It’s Friday so it must be Self Made Man day. And, fresh from a rare appearance at Trillians last night, the godfather of North East rock returns to a favourite subject – when is a band not a band?
Enjoy our leading columnist’s musings here every week!
July 2011 is a landmark date in the musical life of one Steve Morse.
For this month, the American has overtaken Richie Blackmore as the longest-serving guitarist in Deep Purple.
And yet take a straw poll of 1,000 rock fans and it’s a fair bet that if you asked them to name DP’s axeman, the vast majority would go for the man in black himself.
Such is the life of legend’s replacement.
For the record, Blackmore was a founder member of the group in 1968 before quitting midway through 1974 to form Rainbow.
The Mark II line-up of drummer Ian Paice – the only one to have appeared on every Purple album – Jon Lord, Ian Gillan, Roger Glover and Blackmore reformed in 1984 but the guitarist lasted just over nine years.
When he’d previously quit, disillusioned by what he perceived as the funky influence of Glenn Hughes and Gillan’s replacement David Coverdale, Tommy Bolin succeeded him and the ill-fated American was often booed on stage by die-hard fans, who refused to accept anyone but Blackmore.

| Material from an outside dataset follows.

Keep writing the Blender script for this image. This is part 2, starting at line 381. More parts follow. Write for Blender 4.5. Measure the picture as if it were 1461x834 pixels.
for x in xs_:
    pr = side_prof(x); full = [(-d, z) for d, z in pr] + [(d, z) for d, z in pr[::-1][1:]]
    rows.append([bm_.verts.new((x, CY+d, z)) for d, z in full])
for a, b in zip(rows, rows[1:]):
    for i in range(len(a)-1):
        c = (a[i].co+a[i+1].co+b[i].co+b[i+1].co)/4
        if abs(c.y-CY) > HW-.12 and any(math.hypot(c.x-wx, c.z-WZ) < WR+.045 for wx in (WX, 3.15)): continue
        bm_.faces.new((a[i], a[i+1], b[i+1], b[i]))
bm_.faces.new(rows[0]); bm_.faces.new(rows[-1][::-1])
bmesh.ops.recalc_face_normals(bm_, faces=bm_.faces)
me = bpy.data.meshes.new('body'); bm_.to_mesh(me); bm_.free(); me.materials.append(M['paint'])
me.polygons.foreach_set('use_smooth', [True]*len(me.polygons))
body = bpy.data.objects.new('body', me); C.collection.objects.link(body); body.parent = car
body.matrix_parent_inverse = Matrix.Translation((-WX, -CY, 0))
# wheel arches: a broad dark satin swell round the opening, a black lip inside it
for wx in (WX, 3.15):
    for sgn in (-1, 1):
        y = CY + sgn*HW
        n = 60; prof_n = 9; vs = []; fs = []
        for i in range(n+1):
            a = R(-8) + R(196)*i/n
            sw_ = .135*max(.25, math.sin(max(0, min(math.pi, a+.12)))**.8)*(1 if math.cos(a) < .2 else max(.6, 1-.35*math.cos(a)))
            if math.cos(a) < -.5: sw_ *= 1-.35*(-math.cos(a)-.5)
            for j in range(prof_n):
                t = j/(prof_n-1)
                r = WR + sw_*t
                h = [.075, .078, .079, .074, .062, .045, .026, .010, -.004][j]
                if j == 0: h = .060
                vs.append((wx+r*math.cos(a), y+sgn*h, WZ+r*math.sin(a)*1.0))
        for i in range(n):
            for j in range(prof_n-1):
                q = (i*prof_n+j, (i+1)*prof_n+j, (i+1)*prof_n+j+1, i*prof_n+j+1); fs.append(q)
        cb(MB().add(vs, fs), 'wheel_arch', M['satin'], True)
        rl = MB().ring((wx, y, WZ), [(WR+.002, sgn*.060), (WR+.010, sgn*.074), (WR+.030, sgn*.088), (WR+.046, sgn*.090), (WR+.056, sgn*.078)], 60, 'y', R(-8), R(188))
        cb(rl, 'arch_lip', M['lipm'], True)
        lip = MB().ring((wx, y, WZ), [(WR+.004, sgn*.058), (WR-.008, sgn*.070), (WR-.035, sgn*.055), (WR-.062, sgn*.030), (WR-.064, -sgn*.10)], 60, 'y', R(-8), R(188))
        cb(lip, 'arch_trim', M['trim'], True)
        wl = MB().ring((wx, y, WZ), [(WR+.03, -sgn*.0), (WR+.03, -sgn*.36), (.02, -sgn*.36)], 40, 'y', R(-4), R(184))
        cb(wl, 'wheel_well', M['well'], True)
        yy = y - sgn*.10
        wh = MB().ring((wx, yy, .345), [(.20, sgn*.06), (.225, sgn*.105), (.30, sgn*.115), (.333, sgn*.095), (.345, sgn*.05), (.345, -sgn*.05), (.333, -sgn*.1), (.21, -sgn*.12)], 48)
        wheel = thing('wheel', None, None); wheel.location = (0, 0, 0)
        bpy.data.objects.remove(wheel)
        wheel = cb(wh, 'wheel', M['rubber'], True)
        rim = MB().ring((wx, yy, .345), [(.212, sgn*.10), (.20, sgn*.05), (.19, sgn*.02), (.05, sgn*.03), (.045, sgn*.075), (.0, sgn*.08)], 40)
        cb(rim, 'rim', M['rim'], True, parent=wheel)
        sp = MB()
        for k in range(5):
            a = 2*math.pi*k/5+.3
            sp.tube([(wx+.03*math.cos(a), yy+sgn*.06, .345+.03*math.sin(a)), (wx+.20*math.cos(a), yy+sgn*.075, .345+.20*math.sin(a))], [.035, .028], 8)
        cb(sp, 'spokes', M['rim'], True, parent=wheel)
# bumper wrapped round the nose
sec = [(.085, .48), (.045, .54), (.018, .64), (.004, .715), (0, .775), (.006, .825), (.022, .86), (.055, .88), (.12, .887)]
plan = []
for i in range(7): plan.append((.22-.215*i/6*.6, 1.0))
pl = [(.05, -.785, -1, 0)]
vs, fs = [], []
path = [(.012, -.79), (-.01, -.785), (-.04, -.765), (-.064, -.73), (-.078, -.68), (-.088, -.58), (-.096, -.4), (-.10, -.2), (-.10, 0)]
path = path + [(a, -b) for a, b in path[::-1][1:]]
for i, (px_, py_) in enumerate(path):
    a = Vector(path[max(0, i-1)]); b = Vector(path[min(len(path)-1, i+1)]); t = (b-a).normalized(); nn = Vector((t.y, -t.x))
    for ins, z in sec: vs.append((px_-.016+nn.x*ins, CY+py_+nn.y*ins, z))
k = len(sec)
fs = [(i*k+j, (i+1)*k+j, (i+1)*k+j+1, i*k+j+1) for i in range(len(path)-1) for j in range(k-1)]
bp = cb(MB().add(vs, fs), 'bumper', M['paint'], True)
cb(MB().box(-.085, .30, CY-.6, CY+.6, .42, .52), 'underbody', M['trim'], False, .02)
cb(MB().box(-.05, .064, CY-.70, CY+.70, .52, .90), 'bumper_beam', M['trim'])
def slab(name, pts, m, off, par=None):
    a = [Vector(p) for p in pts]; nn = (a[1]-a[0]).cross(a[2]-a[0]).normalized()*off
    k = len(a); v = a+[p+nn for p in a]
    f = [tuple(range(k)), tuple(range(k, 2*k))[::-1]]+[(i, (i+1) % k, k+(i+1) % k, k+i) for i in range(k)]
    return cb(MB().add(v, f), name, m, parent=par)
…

It was probably the same for Morse in the mid-90s though he was probably helped by the fact that by then, Deep Purple weren’t quite the titanic rock gods they had been when Mark II morphed into Mark III and then Mark IV.
Morse is widely acknowledged as an outstanding guitarist and having been a constant member of the band since 1994, today he has as integral a role in the band as Gillan or Glover.
Yet despite Purple releasing several fine albums during his tenure, their typical set-list is dominated by tracks written during the Blackmore era. To the masses, Morse is regarded as a very good replacement but nothing more despite his supreme musicianship.
Classic line-ups are the bugbears of those that follow. Take Motorhead for example.
Last weekend, one of their former guitarists tragically died. Wurzel was a member for most of the 80s and early-90s but arrived on the scene too late to feature on Motorhead’s most famous albums.
And ultimately that condemns him to being a footnote in their history, a position also occupied by Phil Campbell despite the latter having been a constant presence alongside Lemmy since 1983.
But ask the casual rock fan to name the Motorhead line-up they recall and they will nominate Eddie Clarke and Phil Taylor as Lemmy’s sidekicks. Yet that line-up was together for just over six years, albeit six hugely successful years.
Some bands successfully overcome the loss of a member, most famously AC/DC, who became even more successful with Brian Johnson on lead vocals than they had been with Bon Scott at the mic.
Most Black Sabbath fans were aghast when Ronnie James Dio Replaced Ozzy but the sheer brilliance of their debut album Heaven And Hell with RJD singing forced them to choke on their own words of condemnation.
UFO continued to release fine albums when Michael Schenker was replaced by Paul Chapman though history will invariably refer to the Schenker era as the band’s glory years, despite record sales disproving the theory.
Some die-hards, however, simply refuse to accept change. There are even Pink Floyd fans who will claim the band effectively vanished the day the remaining members sacked Syd Barrett, citing Pipers At The Gates of Dawn as the one pure PF album.
There is no fixed set of rules, no criteria, no laws for saying a band should or shouldn’t survive or even flourish when one member leaves. In general, the whole is greater than the sum of their parts.
Of course, Whitesnake could never survive without Coverdale or the Foo Fighters without Dave Grohl and just as Led Zeppelin disbanded following John Bonham’s tragic death, it is impossible to think of Rush without any of Geddy Lee, Alex Lifeson and Neil Peart who have been together since 1974.
Similarly, I’ve always maintained that Thin Lizzy died the day Phil Lynott passed away despite Scott Gorham’s very worthy efforts to keep the flame alive.
Watching Download highlights on Sky Arts, this week, I was hugely impressed with Ricky Warwick on lead vocals. With his Belfast drawl, he made a far better attempt at singing the Lizzy classics than John Sykes ever did during his spell on vocals.
But never in a million years was that band Thin Lizzy.